DOE awards $45 million to kickstart private energy-efficiency financing

June 11, 2024

Five states and the District of Columbia will receive $45 million in grants from the U.S. Department of Energy (DOE) to establish revolving loan funds for energy-efficiency projects for homes and commercial buildings.

The funds will come through DOE’s Energy Efficiency Revolving Loan Fund Capitalization Grant (RLF) Program, which provides capital for efficiency projects and encourages financial institutions to help families and small businesses reduce energy costs. Supported by the Bipartisan Infrastructure Law (BIL), RLF lets states and territories offer loans and grants for audits, upgrades and retrofits that boost energy efficiency.

“One of the biggest hurdles many states face in bringing clean energy to homeowners and small businesses is access to capital funds,” Energy Secretary Jennifer M. Granholm said. “The Revolving Loan Fund Program expands access to low-cost financing for energy efficiency improvements, allowing states to build an evergreen source of funds to offer their residents and businesses for clean energy projects.” 

A 2022 report from Lawrence Berkeley National Lab in partnership with the State and Local Energy Efficiency Action Network and DOE, Long-Term Performance of Energy Efficiency Loan Portfolios, showed well-below-average risk from such loans, with the intent to “inform potential capital providers, lenders and program administrators and help them assess the likely outcomes and risks associated with energy efficiency lending.”

“Energy efficiency is the lowest cost clean energy resource we have,” Granholm said when the report was released. “The findings in this study are a compelling invitation to financial institutions to invest with homeowners, states, and local governments to maximize clean energy deployment.”

One of the results of that study is the RLF program, and this inaugural round of awards is merely a portion of the $242 million authorized. The BIL allocates 40% of the funds to all states, territories and the District of Columbia, with 60% of the funds reserved for priority states. DOE expects to announce additional awards later this year.

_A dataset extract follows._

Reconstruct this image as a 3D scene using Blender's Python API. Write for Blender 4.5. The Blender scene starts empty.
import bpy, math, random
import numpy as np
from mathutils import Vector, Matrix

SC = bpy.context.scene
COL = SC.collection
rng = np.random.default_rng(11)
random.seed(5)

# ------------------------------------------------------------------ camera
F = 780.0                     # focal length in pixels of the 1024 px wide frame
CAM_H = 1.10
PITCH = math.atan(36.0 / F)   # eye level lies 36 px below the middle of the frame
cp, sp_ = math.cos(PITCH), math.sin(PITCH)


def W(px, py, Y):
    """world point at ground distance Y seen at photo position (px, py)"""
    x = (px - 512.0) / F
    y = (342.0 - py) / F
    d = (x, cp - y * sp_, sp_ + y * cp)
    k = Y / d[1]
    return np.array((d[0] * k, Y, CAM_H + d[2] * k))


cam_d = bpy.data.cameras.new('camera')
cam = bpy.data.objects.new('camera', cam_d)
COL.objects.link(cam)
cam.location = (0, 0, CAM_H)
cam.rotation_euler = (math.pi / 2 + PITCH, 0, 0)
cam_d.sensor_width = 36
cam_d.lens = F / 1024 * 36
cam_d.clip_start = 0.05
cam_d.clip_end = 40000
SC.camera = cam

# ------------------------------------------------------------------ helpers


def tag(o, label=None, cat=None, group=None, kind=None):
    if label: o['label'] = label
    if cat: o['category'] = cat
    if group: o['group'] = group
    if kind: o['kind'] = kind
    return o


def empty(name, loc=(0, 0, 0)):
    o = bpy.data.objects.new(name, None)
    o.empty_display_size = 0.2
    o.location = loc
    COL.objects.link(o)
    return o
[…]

The 2022 study found that every dollar the federal government invests in a revolving loan fund can attract more $20 in private capital, suggesting such a fund can stimulate local economies to an outsized degree while combating climate change by maximizing resource use.

This round of funding will establish revolving loan funds with the following goals:

  • District of Columbia: Support owners and developers of affordable housing in achieving higher standards of energy efficiency and sustainability. 
  • Illinois: Maximize energy savings for commercial building owners, benefiting local and disadvantaged communities, and advancing climate and energy goals. 
  • Indiana: Provide financing in the residential and commercial sectors through co-lending with private lenders.  
  • Pennsylvania: Support energy efficiency upgrades and on-site energy generation projects that reduce pollution and energy costs for localities, especially disadvantaged communities. Pennsylvania will deploy RLF funds alongside Energy Efficiency and Conservation Block Grant (EECBG) funds.
  • Tennessee: Create efficient, clean, affordable and resilient local government buildings, alongside grant opportunities for small businesses and homeowners. Tennessee will deploy RLF funds alongside EECBG funds.
  • Vermont: Support energy resilience and conservation retrofits to existing municipal infrastructure. Vermont will deploy revolving loan funds alongside EECBG funds.